== INFORMATION SUPPLIED ==

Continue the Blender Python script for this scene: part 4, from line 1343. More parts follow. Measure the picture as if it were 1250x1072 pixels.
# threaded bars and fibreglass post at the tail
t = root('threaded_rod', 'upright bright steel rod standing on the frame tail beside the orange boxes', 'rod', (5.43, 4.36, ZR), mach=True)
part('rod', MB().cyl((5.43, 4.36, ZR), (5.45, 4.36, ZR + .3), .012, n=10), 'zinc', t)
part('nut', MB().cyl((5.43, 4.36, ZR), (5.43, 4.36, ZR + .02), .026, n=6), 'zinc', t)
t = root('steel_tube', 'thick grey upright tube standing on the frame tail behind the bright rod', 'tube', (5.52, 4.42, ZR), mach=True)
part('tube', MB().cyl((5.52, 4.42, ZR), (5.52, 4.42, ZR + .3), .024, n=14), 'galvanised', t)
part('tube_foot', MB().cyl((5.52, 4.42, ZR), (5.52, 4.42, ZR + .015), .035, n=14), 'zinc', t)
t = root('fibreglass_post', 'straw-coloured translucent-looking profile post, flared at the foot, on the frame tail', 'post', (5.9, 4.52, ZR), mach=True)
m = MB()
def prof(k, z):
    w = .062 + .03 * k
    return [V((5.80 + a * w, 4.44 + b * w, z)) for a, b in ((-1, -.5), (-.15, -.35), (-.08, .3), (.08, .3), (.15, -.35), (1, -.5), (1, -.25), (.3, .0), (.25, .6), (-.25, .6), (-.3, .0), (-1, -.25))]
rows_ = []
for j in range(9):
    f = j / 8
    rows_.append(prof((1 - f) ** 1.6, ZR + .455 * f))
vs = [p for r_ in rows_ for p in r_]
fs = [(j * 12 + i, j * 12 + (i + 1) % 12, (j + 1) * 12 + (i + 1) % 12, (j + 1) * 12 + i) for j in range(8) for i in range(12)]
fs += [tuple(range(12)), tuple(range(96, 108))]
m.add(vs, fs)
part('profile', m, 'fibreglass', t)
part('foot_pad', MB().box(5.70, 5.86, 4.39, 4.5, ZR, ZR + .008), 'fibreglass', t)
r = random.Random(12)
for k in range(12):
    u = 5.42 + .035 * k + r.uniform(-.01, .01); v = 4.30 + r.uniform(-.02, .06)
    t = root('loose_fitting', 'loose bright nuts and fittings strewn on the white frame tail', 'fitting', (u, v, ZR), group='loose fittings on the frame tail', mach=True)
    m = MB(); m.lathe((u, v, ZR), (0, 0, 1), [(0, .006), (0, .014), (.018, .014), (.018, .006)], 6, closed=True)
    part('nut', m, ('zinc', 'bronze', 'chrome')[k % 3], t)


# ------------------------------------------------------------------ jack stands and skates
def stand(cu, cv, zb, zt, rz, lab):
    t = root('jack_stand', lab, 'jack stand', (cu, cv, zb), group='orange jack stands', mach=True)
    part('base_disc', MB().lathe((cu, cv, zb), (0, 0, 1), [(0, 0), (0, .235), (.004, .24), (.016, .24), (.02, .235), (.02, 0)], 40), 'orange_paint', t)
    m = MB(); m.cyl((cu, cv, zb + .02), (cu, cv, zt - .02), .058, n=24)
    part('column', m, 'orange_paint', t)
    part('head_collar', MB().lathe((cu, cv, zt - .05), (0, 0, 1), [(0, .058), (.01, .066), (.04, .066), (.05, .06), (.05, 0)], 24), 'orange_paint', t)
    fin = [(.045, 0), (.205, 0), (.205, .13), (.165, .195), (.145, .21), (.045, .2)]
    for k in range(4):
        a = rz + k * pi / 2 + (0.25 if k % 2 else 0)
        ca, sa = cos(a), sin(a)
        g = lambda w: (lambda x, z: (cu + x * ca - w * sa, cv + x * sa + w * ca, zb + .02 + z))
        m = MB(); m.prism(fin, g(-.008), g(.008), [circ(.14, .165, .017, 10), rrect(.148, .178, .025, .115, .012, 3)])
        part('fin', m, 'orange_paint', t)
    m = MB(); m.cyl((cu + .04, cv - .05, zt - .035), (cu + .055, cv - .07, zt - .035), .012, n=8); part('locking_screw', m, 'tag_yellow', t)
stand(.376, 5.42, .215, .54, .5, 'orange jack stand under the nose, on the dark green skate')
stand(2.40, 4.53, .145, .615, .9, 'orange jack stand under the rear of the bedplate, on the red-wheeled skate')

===

Can you reproduce all the material exactly?

Continue the Blender Python script for this scene: part 4, from line 1343. More parts follow. Measure the picture as if it were 1250x1072 pixels.
# threaded bars and fibreglass post at the tail
t = root('threaded_rod', 'upright bright steel rod standing on the frame tail beside the orange boxes', 'rod', (5.43, 4.36, ZR), mach=True)
part('rod', MB().cyl((5.43, 4.36, ZR), (5.45, 4.36, ZR + .3), .012, n=10), 'zinc', t)
part('nut', MB().cyl((5.43, 4.36, ZR), (5.43, 4.36, ZR + .02), .026, n=6), 'zinc', t)
t = root('steel_tube', 'thick grey upright tube standing on the frame tail behind the bright rod', 'tube', (5.52, 4.42, ZR), mach=True)
part('tube', MB().cyl((5.52, 4.42, ZR), (5.52, 4.42, ZR + .3), .024, n=14), 'galvanised', t)
part('tube_foot', MB().cyl((5.52, 4.42, ZR), (5.52, 4.42, ZR + .015), .035, n=14), 'zinc', t)
t = root('fibreglass_post', 'straw-coloured translucent-looking profile post, flared at the foot, on the frame tail', 'post', (5.9, 4.52, ZR), mach=True)
m = MB()
def prof(k, z):
    w = .062 + .03 * k
    return [V((5.80 + a * w, 4.44 + b * w, z)) for a, b in ((-1, -.5), (-.15, -.35), (-.08, .3), (.08, .3), (.15, -.35), (1, -.5), (1, -.25), (.3, .0), (.25, .6), (-.25, .6), (-.3, .0), (-1, -.25))]
rows_ = []
for j in range(9):
    f = j / 8
    rows_.append(prof((1 - f) ** 1.6, ZR + .455 * f))
vs = [p for r_ in rows_ for p in r_]
fs = [(j * 12 + i, j * 12 + (i + 1) % 12, (j + 1) * 12 + (i + 1) % 12, (j + 1) * 12 + i) for j in range(8) for i in range(12)]
fs += [tuple(range(12)), tuple(range(96, 108))]
m.add(vs, fs)
part('profile', m, 'fibreglass', t)
part('foot_pad', MB().box(5.70, 5.86, 4.39, 4.5, ZR, ZR + .008), 'fibreglass', t)
r = random.Random(12)
for k in range(12):
    u = 5.42 + .035 * k + r.uniform(-.01, .01); v = 4.30 + r.uniform(-.02, .06)
    t = root('loose_fitting', 'loose bright nuts and fittings strewn on the white frame tail', 'fitting', (u, v, ZR), group='loose fittings on the frame tail', mach=True)
    m = MB(); m.lathe((u, v, ZR), (0, 0, 1), [(0, .006), (0, .014), (.018, .014), (.018, .006)], 6, closed=True)
    part('nut', m, ('zinc', 'bronze', 'chrome')[k % 3], t)


# ------------------------------------------------------------------ jack stands and skates
def stand(cu, cv, zb, zt, rz, lab):
    t = root('jack_stand', lab, 'jack stand', (cu, cv, zb), group='orange jack stands', mach=True)
    part('base_disc', MB().lathe((cu, cv, zb), (0, 0, 1), [(0, 0), (0, .235), (.004, .24), (.016, .24), (.02, .235), (.02, 0)], 40), 'orange_paint', t)
    m = MB(); m.cyl((cu, cv, zb + .02), (cu, cv, zt - .02), .058, n=24)
    part('column', m, 'orange_paint', t)
    part('head_collar', MB().lathe((cu, cv, zt - .05), (0, 0, 1), [(0, .058), (.01, .066), (.04, .066), (.05, .06), (.05, 0)], 24), 'orange_paint', t)
    fin = [(.045, 0), (.205, 0), (.205, .13), (.165, .195), (.145, .21), (.045, .2)]
    for k in range(4):
        a = rz + k * pi / 2 + (0.25 if k % 2 else 0)
        ca, sa = cos(a), sin(a)
        g = lambda w: (lambda x, z: (cu + x * ca - w * sa, cv + x * sa + w * ca, zb + .02 + z))
        m = MB(); m.prism(fin, g(-.008), g(.008), [circ(.14, .165, .017, 10), rrect(.148, .178, .025, .115, .012, 3)])
        part('fin', m, 'orange_paint', t)
    m = MB(); m.cyl((cu + .04, cv - .05, zt - .035), (cu + .055, cv - .07, zt - .035), .012, n=8); part('locking_screw', m, 'tag_yellow', t)
stand(.376, 5.42, .215, .54, .5, 'orange jack stand under the nose, on the dark green skate')
stand(2.40, 4.53, .145, .615, .9, 'orange jack stand under the rear of the bedplate, on the red-wheeled skate')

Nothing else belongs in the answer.